It often works out that way, but intelligence and education aren't enough. You have to want to know the truth not just want to be right. It's a hard obstical for many to overcome.

 

Avoiding all self-deceit, should you achieve it, would be the crowning philosophical achievement of the species.

 

True, true. I'm sure I'm still loaded down with self-dellusion. I do my best to not adopt a belief unless I can justify it, thus there are few things that I can say I truly know. Religion, for me is a no brainer though. There is just not enough evidence and available evidence points readily away from the claims.

 

So, in other words, I may be as sorely oblivious as the poor kid with a "kick me" sign on his back as I roll through life imagining that I'm intelligent and good looking, but I'm pretty darn comfortable now with the idea that Christianity is based on myth and that its foundational claims are just not true. I didn't come to that point easily. It took years and lots of self-doubt and fear.

 

Your eventual shortfall is evident in your premise, "look at all the facts, all the history, all the competing claims and ask yourself what is the available evidence saying here?" Can you spot the bias in your stated method?
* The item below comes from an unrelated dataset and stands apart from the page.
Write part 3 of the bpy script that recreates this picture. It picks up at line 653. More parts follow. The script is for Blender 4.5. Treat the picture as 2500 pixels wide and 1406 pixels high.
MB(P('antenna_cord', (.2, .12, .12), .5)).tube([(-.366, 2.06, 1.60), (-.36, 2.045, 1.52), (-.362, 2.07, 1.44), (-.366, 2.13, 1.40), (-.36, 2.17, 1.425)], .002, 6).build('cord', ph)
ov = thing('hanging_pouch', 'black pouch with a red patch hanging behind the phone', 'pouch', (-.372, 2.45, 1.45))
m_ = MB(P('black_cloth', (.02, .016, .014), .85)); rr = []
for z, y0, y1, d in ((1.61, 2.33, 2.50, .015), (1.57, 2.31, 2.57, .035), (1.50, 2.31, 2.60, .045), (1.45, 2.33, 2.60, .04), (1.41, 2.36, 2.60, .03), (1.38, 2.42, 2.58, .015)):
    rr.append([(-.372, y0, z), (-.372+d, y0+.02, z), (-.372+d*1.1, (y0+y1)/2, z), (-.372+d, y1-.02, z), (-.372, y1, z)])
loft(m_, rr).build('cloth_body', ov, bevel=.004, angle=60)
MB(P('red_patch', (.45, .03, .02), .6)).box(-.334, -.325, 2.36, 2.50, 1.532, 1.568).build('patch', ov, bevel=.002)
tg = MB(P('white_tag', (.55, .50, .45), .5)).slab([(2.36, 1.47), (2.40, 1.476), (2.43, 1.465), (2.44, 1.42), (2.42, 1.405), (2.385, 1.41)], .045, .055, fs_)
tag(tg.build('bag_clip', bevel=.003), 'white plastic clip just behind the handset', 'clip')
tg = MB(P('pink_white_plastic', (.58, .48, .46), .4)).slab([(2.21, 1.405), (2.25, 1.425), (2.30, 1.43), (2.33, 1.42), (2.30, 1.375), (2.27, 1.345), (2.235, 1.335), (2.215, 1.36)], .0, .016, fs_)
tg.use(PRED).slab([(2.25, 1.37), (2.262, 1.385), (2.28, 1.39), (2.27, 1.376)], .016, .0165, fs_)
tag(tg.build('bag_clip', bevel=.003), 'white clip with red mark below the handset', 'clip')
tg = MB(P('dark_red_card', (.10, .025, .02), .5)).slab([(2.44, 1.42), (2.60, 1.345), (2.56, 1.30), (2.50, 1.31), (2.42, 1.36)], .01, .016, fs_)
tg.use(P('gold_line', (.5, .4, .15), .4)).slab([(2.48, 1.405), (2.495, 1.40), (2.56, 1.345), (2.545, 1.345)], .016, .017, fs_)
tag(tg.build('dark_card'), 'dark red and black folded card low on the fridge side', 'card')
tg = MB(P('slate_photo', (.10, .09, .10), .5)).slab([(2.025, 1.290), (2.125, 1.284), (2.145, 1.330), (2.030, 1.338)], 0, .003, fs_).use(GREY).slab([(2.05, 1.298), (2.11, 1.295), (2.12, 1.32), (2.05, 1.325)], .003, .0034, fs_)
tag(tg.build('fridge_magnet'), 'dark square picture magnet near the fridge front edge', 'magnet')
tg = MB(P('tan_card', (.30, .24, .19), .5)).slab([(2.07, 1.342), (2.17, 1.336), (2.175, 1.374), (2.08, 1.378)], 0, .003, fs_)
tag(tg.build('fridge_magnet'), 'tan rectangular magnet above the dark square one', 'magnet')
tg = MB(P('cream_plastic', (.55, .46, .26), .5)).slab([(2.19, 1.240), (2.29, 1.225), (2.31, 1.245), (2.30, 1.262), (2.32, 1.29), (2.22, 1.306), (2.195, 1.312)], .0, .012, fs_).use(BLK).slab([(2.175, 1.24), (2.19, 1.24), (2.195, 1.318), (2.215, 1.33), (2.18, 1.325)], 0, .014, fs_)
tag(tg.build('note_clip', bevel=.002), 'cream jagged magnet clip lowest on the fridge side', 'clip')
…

Dano can point it out for us.

 

I guess Dano will have to because it went right over my head. There certainly may be a bias in my conclusion to that question, but the question itself seems pretty fair to me.

 

I'll set aside my presup if you'll do likewise.

 

I'm curious, what is my presup? That religion is based on myth? That was certainly not a presup to me when I started this process 20 years ago. At what point in the discovery process does a token position become a presuposition?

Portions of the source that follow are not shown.